Ou que a consultora de sustentabilidade Gabrielle Lopez, 26, uma experiente frequentadora de retiros (já fez em Bali e na Costa Rica), a partir do sétimo dia não conseguiu mais acompanhar as meditações, o pensamento vagando disperso. "E por que você ficou?", quis saber a reportagem. "Tinha esperança de que melhorasse", afirmou.

O "nobre silêncio" não se limita a um "cala a boca". Significa "abster-se totalmente da comunicação com outros, verbal ou física, mesmo que por intermédio de gestos ou olhares", em busca do "silêncio mental". Pesa.

Durante toda a vigência desse silêncio em sentido amplo, ninguém sorriu para ninguém. Acabou também a gentileza, que exige interação entre viventes.

Noite fechada, sem luz (a chuvarada havia derrubado a rede elétrica), quem tinha lanterna fez facilmente o percurso entre os dormitórios e a sala de meditação. A quem não tinha, restou torcer para não pisar em uma cobra. Ninguém ofereceu ou pediu carona no facho de luz.

A mesma coisa aconteceu com os portadores de guarda-chuvas. Quem tinha, tinha. Quem não tinha, tivesse. Muitos chegaram à meditação pingando.

Nada favorecia a interação. No refeitório, as pessoas sentavam-se como se fosse em bancos de igreja. Todos voltados para o mesmo lado, de modo que ninguém se encarasse.

Mas o "nobre silêncio" acabou também com a histeria coletiva. Incrivelmente, a aparição de baratas, escorpiões, sapos e cobras não ocasionou um tsunami de gritos.
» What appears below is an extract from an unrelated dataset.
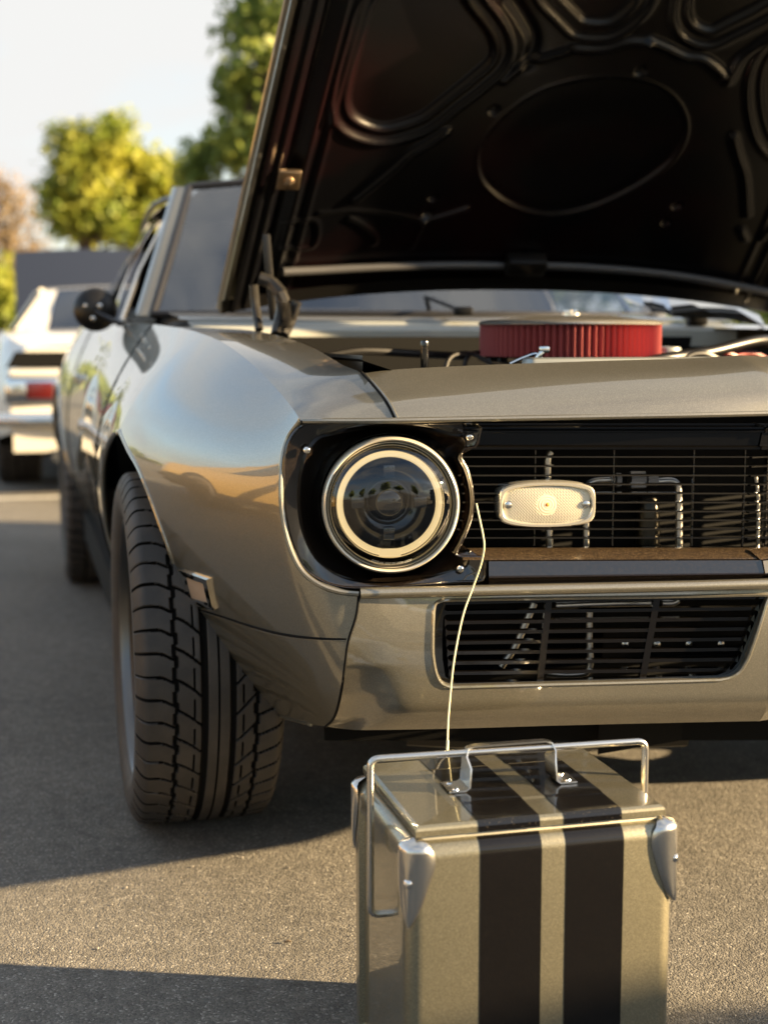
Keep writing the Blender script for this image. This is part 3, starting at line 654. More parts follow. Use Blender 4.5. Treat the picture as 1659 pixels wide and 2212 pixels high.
# mirrored lower grille as one piece (outside the picture)
mm_ = MB()
for ch in [lgr] + list(lgr.children):
    o_ = Vector(ch['org']); mm_.add([v.co + o_ for v in ch.data.vertices], [tuple(p.vertices) for p in ch.data.polygons])
mm_.mirror().obj('lower_grille', BLACKGLOSS, car, ang=30)
ptube([(1153, 1303), (1135, 1345), (1110, 1400), (1082, 1440)], .12, .0065, 'cooling_pipe')
ptube([(1273, 1320), (1273, 1380), (1274, 1440), (1268, 1452), (1230, 1458), (1180, 1455)], .10, .0055, 'cooling_pipe')
ptube([(1200, 1308), (1300, 1304), (1410, 1302)], .09, .0060, 'cooling_pipe')
ptube([(1430, 1303), (1455, 1302), (1465, 1296)], .09, .0055, 'cooling_pipe')
for x in (1350, 1419, 1488, 1557):
    MB().lathe(N(x, 1391, .12), Vector((0, -1, 0)), [(.006, 0), (.0055, .003), (.0003, .005)], 12).obj('bolt', STEEL, car)
# side marker lamp
mk = [(393, 1229), (452, 1250), (466, 1316), (410, 1300)]
mo = [drop(x, y, .001) for x, y in mk]; mn = (mo[1] - mo[0]).cross(mo[3] - mo[0]).normalized(); mn = mn if mn.y < 0 else -mn
ce = sum(mo, Vector()) / 4
mi_ = [ce + (p - ce) * .62 for p in mo]
out = [p + mn * .005 for p in mo]; inn_ = [ce + (p - ce) * .72 + mn * .0055 for p in mo]; inb = [p + mn * .0025 for p in mi_]
m = MB().grid([[tuple(a - mn * .004), tuple(b), tuple(c), tuple(d)] for a, b, c, d in zip(mo, out, inn_, inb)], True, False)
smk = m.obj('side_marker', CHROME, car, smooth=False)
bk_ = m.mirror().obj('side_marker', CHROME, car, smooth=False)
MB().add([tuple(p + mn * .003) for p in mi_] + [tuple(ce + mn * .004)], [(0, 1, 4), (1, 2, 4), (2, 3, 4), (3, 0, 4)]).obj('marker_lens', MARKERLENS, smk, smooth=False)

# ------------------------------------------------------------------ wheels
def tyre_mesh():
    NT, PIT, TW = 960, 52, .129
    ws = np.concatenate([np.linspace(-.1425, -.129, 5)[:-1], np.linspace(-.129, .129, 118), np.linspace(.129, .1425, 5)[1:]])
    th = np.arange(NT) * 2 * math.pi / NT; Wg, Tg = np.meshgrid(ws, th); pit = Tg / (2 * math.pi) * PIT
    r = .340 - .004 * (Wg / .129) ** 2
    sh = np.clip((abs(Wg) - .116) / .0265, 0, 1); r = r - .030 * sh ** 2.6
    def line(d, w): return np.clip(1.6 - abs(d) / w * 1.1, 0, 1)
    fr_ = lambda x: x - np.floor(x)
    saw = lambda x: fr_(x) - .5
    gd = np.zeros_like(r)
    gd = np.maximum(gd, line(Wg - (.073 - .004 * (fr_(pit) > .5)), .0032))
    gd = np.maximum(gd, line(Wg + (.084 - .004 * (fr_(pit + .2) > .5)), .0032))
    gd = np.maximum(gd, line(Wg - .017, .0055)); gd = np.maximum(gd, line(Wg + .037, .0050)); gd = np.maximum(gd, line(Wg + .010, .0011) * .7)
    cell = 2 * math.pi * .34 / PIT
    # shoulder slits
    o = (Wg > .073); d = saw(pit + .5 + np.where(Wg > .073, .15 * np.tanh((.085 - Wg) * 90), 0)) * cell; gd = np.maximum(gd, line(d, .0017) * o)
    o = (Wg < -.084); d = saw(pit + .3 + (Wg + .084) * 9) * cell; gd = np.maximum(gd, line(d, .0017) * o)
    # curved blocks between the grooves
    o = (Wg > .022) & (Wg < .071); s_ = np.clip((Wg - .02) / .052, 0, 1); d = saw(pit * .75 + .5 + .62 * (1 - s_) ** 1.4) * cell / .75; gd = np.maximum(gd, line(d, .0018) * o)
    d = (Wg - (.036 + .0 * pit)); seg = fr_(pit * .75 + .62 * (1 - s_)); o2 = o & (seg > .12) & (seg < .75); gd = np.maximum(gd, line(d, .0014) * o2 * .85)
    o = (Wg < -.041) & (Wg > -.081); s_ = np.clip((-Wg - .041) / .04, 0, 1); d = saw(pit * .75 + .1 + .70 * (1 - s_)) * cell / .75; gd = np.maximum(gd, line(d, .0018) * o)
    d = Wg + .056; seg = fr_(pit * .75 + .6 + .7 * (1 - s_)); o2 = o & (seg > .12) & (seg < .75); gd = np.maximum(gd, line(d, .0014) * o2 * .85)
    r2 = r - .0085 * gd
    prof_out = [(.300, .1425), (.285, .1435), (.268, .1405), (.255, .133), (.249, .127), (.244, .118)]
    rows = []
    ct, st = np.cos(th), np.sin(th)
    colsx = [np.stack([np.full(NT, -w), rr * ct, rr * st], 1) for rr, w in prof_out[::-1]]
    colsx += [np.stack([np.full(NT, ws[j]), r2[:, j] * ct, r2[:, j] * st], 1) for j in range(len(ws))]
    colsx += [np.stack([np.full(NT, w), rr * ct, rr * st], 1) for rr, w in prof_out]
    gridv = np.stack(colsx, 1); nu_, nv_ = gridv.shape[:2]
    fac = []; mi2 = []
    gfull = np.concatenate([np.zeros((NT, 6)), gd, np.zeros((NT, 6))], 1)
    for i in range(nu_):
        i2 = (i + 1) % nu_
        for j in range(nv_ - 1):
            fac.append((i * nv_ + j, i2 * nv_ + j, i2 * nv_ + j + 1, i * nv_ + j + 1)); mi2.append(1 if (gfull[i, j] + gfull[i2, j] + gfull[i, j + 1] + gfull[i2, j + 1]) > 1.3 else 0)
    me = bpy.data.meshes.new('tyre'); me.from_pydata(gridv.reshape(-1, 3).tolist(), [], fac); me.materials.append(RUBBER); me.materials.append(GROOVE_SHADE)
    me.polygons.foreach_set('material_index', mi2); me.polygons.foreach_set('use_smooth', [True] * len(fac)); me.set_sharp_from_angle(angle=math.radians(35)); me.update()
    return me
TYRE = tyre_mesh()
def rim_meshes():
    m = MB().lathe((0, 0, 0), (1, 0, 0), [(.2475, -.12), (.244, -.115), (.225, -.10), (.222, .06), (.232, .10), (.241, .108)], 96)
    b_ = m.mesh('rim', [RIM])
    l_ = MB().lathe((0, 0, 0), (1, 0, 0), [(.241, .108), (.2435, .122), (.247, .1285), (.2515, .1285), (.2525, .122), (.249, .112)], 96).mesh('rim_lip', [LIPM])
    s_ = MB()
    for k in range(10):
        an = 2 * math.pi * k / 10; c, s = math.cos(an), math.sin(an)
        def q(x, rr, t): return (x, rr * c - t * s, rr * s + t * c)
        s_.add([q(.070, .04, -.018), q(.070, .04, .018), q(.088, .232, .009), q(.088, .232, -.009), q(.03, .04, -.020), q(.03, .04, .020), q(.055, .226, .012), q(.055, .226, -.012)],
               [(0, 1, 2, 3), (4, 7, 6, 5), (0, 4, 5, 1), (1, 5, 6, 2), (2, 6, 7, 3), (3, 7, 4, 0)])
    s_.lathe((0, 0, 0), (1, 0, 0), [(.07, .02), (.07, .066), (.06, .074), (.034, .076), (.032, .09), (.0005, .092)], 32)
    s_ = s_.mesh('spokes', [RIM], ang=30)
    d_ = MB().lathe((0, 0, 0), (1, 0, 0), [(.17, .0), (.17, .015), (.08, .015), (.0005, .015)], 40).mesh('brake_disc', [STEEL])
    return b_, l_, s_, d_
RIMM = rim_meshes()
def wheel(parent, center, outdir, scale=1.0, rot=0.0, narrow=1.0):
    o_ = Vector(parent['org'])
    w = bpy.data.objects.new('wheel', TYRE); COL.objects.link(w); w.parent = parent
    ex = Vector(outdir).normalized(); ez = Vector((0, 0, 1)); ey = ez.cross(ex)
    Mx = Matrix((ex, ey, ez)).transposed().to_4x4(); w.matrix_local = Matrix.Translation(Vector(center) - o_) @ Mx @ Matrix.Rotation(rot, 4, 'X') @ Matrix.Diagonal((scale * narrow, scale, scale, 1))
    w['org'] = tuple(center)
    for nm, me in zip(('rim', 'rim_lip', 'spokes', 'brake_disc'), RIMM):
        c = bpy.data.objects.new(nm, me); COL.objects.link(c); c.parent = w
    return w
TOUT = .918
for sgn in (1, -1):
    wheel(car, R(sgn * (TOUT + .003 - .1425 * .92), .035, .338), -LAT * sgn, 1.0, .03, .92)
    wheel(car, R(sgn * (.94 - .1425), -WB, .338), -LAT * sgn, 1.0, .5)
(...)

Na verdade, nenhum grito se ouviu, nem mesmo quando uma barata cismou de voar sobre as meditadoras concentradíssimas. Seria esse o caminho da iluminação?

Em absoluto silêncio, uma jovem levantou-se calmamente e pegou o chamado "kit salva inseto", que consiste em uma vasilha de plástico transparente e uma cartolina.

A vasilha, emborcada, imobilizou a barata, impedindo-lhe a fuga. Então, a cartolina foi enfiada por baixo. E levou-se a barata aprisionada para um matinho, onde ela foi de novo libertada.

Fiel ao princípio budista de respeito a todos os seres, ali não se matam animais -nem os peçonhentos.

Entre as mulheres houve aquelas que, exasperadas pela disciplina rígida, levaram ao extremo o que era possível. Já que era possível lavar roupas, lavava-se roupas todos os minutos de descanso. Esfrega aqui, torce ali, pendura no varal. E de novo, de novo.

Também podia-se limpar o banheiro, então limpava-se o banheiro compulsivamente. Ou varria-se o quarto. E a varanda. Os dias duram muito -demais- quando não se pode falar, assistir à televisão ou passear na internet.

O professor Goenka prometeu em várias de suas palestras (sempre ministradas à noite) que o final do curso viria acompanhado por semblantes felizes, típicos de pessoas maravilhadas com as possibilidades abertas pelos ensinamentos recém-adquiridos.

De fato, no final, mesmo todos sendo obrigados a fazer uma última faxina nas instalações, os semblantes estavam exultantes. Havia felicidade no ar.